'''

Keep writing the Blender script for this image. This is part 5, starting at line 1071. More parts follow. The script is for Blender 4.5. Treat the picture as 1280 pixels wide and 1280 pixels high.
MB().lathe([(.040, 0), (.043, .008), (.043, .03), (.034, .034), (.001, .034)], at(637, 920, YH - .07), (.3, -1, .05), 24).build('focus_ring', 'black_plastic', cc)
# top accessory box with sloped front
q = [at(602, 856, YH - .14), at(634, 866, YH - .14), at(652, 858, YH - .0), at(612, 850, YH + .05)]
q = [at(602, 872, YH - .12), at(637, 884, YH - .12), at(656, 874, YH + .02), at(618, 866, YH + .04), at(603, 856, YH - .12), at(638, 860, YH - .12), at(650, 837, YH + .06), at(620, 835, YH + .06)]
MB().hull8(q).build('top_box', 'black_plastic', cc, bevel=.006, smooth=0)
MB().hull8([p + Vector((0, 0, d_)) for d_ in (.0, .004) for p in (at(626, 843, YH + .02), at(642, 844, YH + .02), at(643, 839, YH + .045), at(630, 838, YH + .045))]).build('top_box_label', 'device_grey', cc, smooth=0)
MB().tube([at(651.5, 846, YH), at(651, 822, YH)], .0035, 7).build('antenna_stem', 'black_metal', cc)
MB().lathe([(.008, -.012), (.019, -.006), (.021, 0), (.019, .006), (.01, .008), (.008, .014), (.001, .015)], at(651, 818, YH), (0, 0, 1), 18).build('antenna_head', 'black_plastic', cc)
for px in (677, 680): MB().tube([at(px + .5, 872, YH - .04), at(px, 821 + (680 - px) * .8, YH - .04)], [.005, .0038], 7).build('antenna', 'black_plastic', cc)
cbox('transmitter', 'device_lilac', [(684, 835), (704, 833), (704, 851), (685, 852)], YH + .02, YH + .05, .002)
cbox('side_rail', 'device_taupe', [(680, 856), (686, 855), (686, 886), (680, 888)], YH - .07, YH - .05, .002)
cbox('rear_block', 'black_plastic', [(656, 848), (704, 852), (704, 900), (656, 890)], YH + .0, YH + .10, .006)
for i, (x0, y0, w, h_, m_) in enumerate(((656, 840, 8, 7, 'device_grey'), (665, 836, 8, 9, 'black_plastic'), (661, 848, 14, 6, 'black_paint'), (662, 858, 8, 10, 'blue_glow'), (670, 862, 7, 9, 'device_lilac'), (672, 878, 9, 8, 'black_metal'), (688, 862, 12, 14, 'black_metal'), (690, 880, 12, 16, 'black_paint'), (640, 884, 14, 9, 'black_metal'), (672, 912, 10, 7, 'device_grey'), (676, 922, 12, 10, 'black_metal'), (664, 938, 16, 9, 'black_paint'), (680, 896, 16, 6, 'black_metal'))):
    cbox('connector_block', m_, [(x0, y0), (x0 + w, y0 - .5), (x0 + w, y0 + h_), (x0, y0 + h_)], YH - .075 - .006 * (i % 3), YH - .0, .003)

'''

EXERCISE TASK → Copy out each line exactly.

FULL SOLUTION →
Keep writing the Blender script for this image. This is part 5, starting at line 1071. More parts follow. The script is for Blender 4.5. Treat the picture as 1280 pixels wide and 1280 pixels high.
MB().lathe([(.040, 0), (.043, .008), (.043, .03), (.034, .034), (.001, .034)], at(637, 920, YH - .07), (.3, -1, .05), 24).build('focus_ring', 'black_plastic', cc)
# top accessory box with sloped front
q = [at(602, 856, YH - .14), at(634, 866, YH - .14), at(652, 858, YH - .0), at(612, 850, YH + .05)]
q = [at(602, 872, YH - .12), at(637, 884, YH - .12), at(656, 874, YH + .02), at(618, 866, YH + .04), at(603, 856, YH - .12), at(638, 860, YH - .12), at(650, 837, YH + .06), at(620, 835, YH + .06)]
MB().hull8(q).build('top_box', 'black_plastic', cc, bevel=.006, smooth=0)
MB().hull8([p + Vector((0, 0, d_)) for d_ in (.0, .004) for p in (at(626, 843, YH + .02), at(642, 844, YH + .02), at(643, 839, YH + .045), at(630, 838, YH + .045))]).build('top_box_label', 'device_grey', cc, smooth=0)
MB().tube([at(651.5, 846, YH), at(651, 822, YH)], .0035, 7).build('antenna_stem', 'black_metal', cc)
MB().lathe([(.008, -.012), (.019, -.006), (.021, 0), (.019, .006), (.01, .008), (.008, .014), (.001, .015)], at(651, 818, YH), (0, 0, 1), 18).build('antenna_head', 'black_plastic', cc)
for px in (677, 680): MB().tube([at(px + .5, 872, YH - .04), at(px, 821 + (680 - px) * .8, YH - .04)], [.005, .0038], 7).build('antenna', 'black_plastic', cc)
cbox('transmitter', 'device_lilac', [(684, 835), (704, 833), (704, 851), (685, 852)], YH + .02, YH + .05, .002)
cbox('side_rail', 'device_taupe', [(680, 856), (686, 855), (686, 886), (680, 888)], YH - .07, YH - .05, .002)
cbox('rear_block', 'black_plastic', [(656, 848), (704, 852), (704, 900), (656, 890)], YH + .0, YH + .10, .006)
for i, (x0, y0, w, h_, m_) in enumerate(((656, 840, 8, 7, 'device_grey'), (665, 836, 8, 9, 'black_plastic'), (661, 848, 14, 6, 'black_paint'), (662, 858, 8, 10, 'blue_glow'), (670, 862, 7, 9, 'device_lilac'), (672, 878, 9, 8, 'black_metal'), (688, 862, 12, 14, 'black_metal'), (690, 880, 12, 16, 'black_paint'), (640, 884, 14, 9, 'black_metal'), (672, 912, 10, 7, 'device_grey'), (676, 922, 12, 10, 'black_metal'), (664, 938, 16, 9, 'black_paint'), (680, 896, 16, 6, 'black_metal'))):
    cbox('connector_block', m_, [(x0, y0), (x0 + w, y0 - .5), (x0 + w, y0 + h_), (x0, y0 + h_)], YH - .075 - .006 * (i % 3), YH - .0, .003)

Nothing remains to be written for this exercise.